Tuesday, August 6, 2013

General Joshua Sill

This is from the latin library .com

JOSHUA W. SILL (1831-1862)

  Joshua W. Sill was born December 6, 1831, in Chillicothe, Ohio. He was the son of Joseph and Elizabeth Sill, who had resided there since the year 1814. Joshua's early education was obtained largely from his father, who took the time from his legal practice to instruct his son in the basic subjects. Joshua was an apt pupil and before reaching adulthood he mastered many of the difficult sciences and achieved particular skill in Mathematics. He was also proficient in Latin and Greek and was conversant with English and French literature. Although his father desired him to study law, he was, at his own request, appointed in 1849 the U.S. Military Academy, from the Chillicothe Congressional, district. During his four years at West Point he ranked among the best scholars and graduated third in his class Upon graduation he was commissioned a Second Lieutenant in Ordnance and his first assignment was at the Watervliet Arsenal, West Troy, New York. In 1855 he was recalled to West Point as an instructor. After two years there he was assigned to Pittsburgh Arsenal where he was occupied with the testing of ordnance equipment. In May 1858, he was sent to Vancouver, Washington Territory to superintend the building of an arsenal. Difficulties with the British Government prevented the construction of this arsenal and he was reassigned to Watervleit Arsenal. A few months later he was ordered to Fort Leavenworth. In the spring of 1860, he gave notice of resignation of his commission and accepted the professorship of mathematics and civil engineering in the Brooklyn Collegiate and Polytechnic Institute.

  Following the bombardment of Fort Sumpter he resigned his teaching position and offered his services to the Governor of Ohio, who appointed him Assistant Adjutant General of the State in May 1861. Here he was occupied in the organization of the Ohio forces. In August 1661 he was commissioned Colonel of the 33rd Ohio volunteers and accompanied General Nelson in the Eastern Kentucky expedition. His regiment was then assigned to General Mitchell's Division and Sill was placed in command of a Brigade and was promoted to the rank of Brigadier General. This promotion was confirmed by the U.S. Senate, 29 July 1662. Shortly thereafter, Sill was made Commanding General of a Division. His leadership of this Division in constant skirmishing with the enemy was outstanding and he was noted for having accomplished missions with very little loss. He was soon given command of a Brigade in General Sheridan's Division and shortly thereafter he took part in the bloodiest battle of the Civil War, the Battle of Stone's River, just outside of Murfreesburo, Tennessee.

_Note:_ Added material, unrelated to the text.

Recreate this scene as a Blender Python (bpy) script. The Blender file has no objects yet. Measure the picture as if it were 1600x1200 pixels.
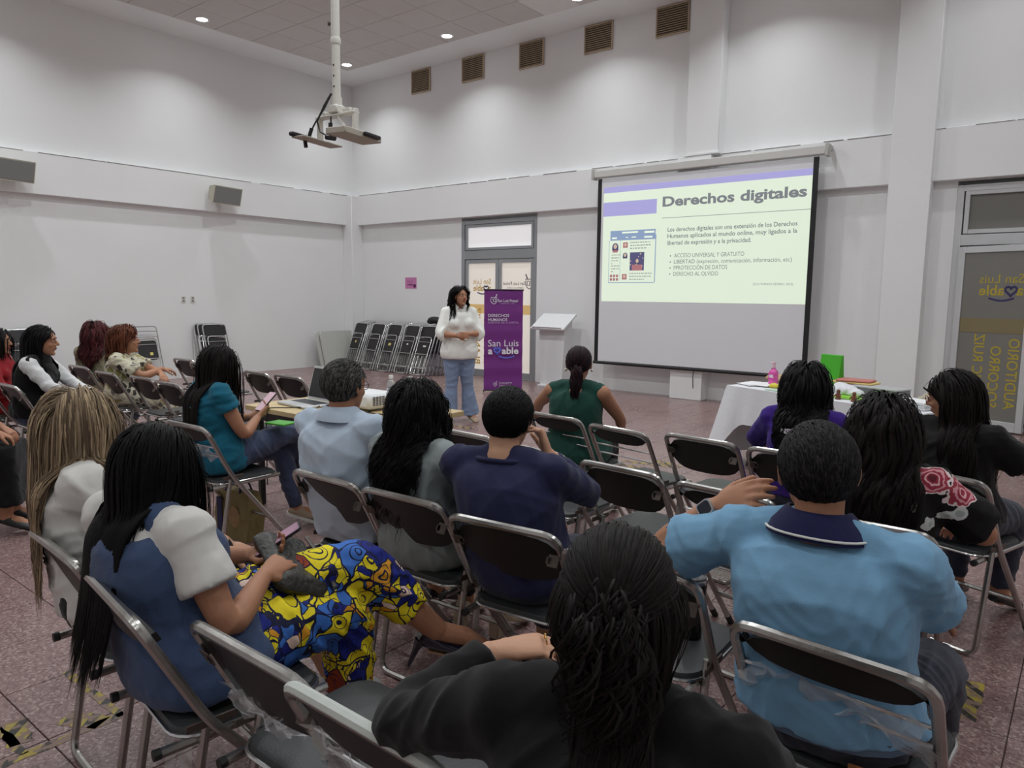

  In the second day of this battle, 31 December 1862, while personally leading his men forward, he was killed by rifle fire. His body was found by the Confederate troops, who buried it in a battlefield cemetery near the scene of his death. A few years later his body was removed to the Grandview Cemetery at Chillicothe, Ohio. Although he was only 31 years of age at the age of his death and despite the briefness of his military career he carved a record for outstanding performance of duty which has been equaled by few. In 1869 his classmate. General Sheridan, officially established a military post in the Wichita Mountains of Oklahoma which he named in memory of his West Point classmate, Joshua W. Sill. 

  Fort Sill today is the largest Artillery Center in the world. This Center views with pride its attachment to General Sill. In recent years an interesting incident concerning General Sill has come to light. On the eve of the Battle of Stone's River, General Sill was in conference with his chief, General Sheridan. When it came time to leave this conference, General Sill and Sheridan mistakenly put on each others coat. Sill was thus wearing Sheridans' coat at the time he was killed. The story goes that the riflemen therefore mistook him for Sheridan and shot him. Whether this is true is difficult to say. The story comes to us from a sister of General Sheridan, Nelly Sheridan Wilson. Perhaps the best epitaph that has been written concerning General Sill came in a letter from one of his officers, who wrote, "No man in the entire army, I believe, was so much admired, respected, and beloved by inferiors as well as superiors in rank as was General Sill".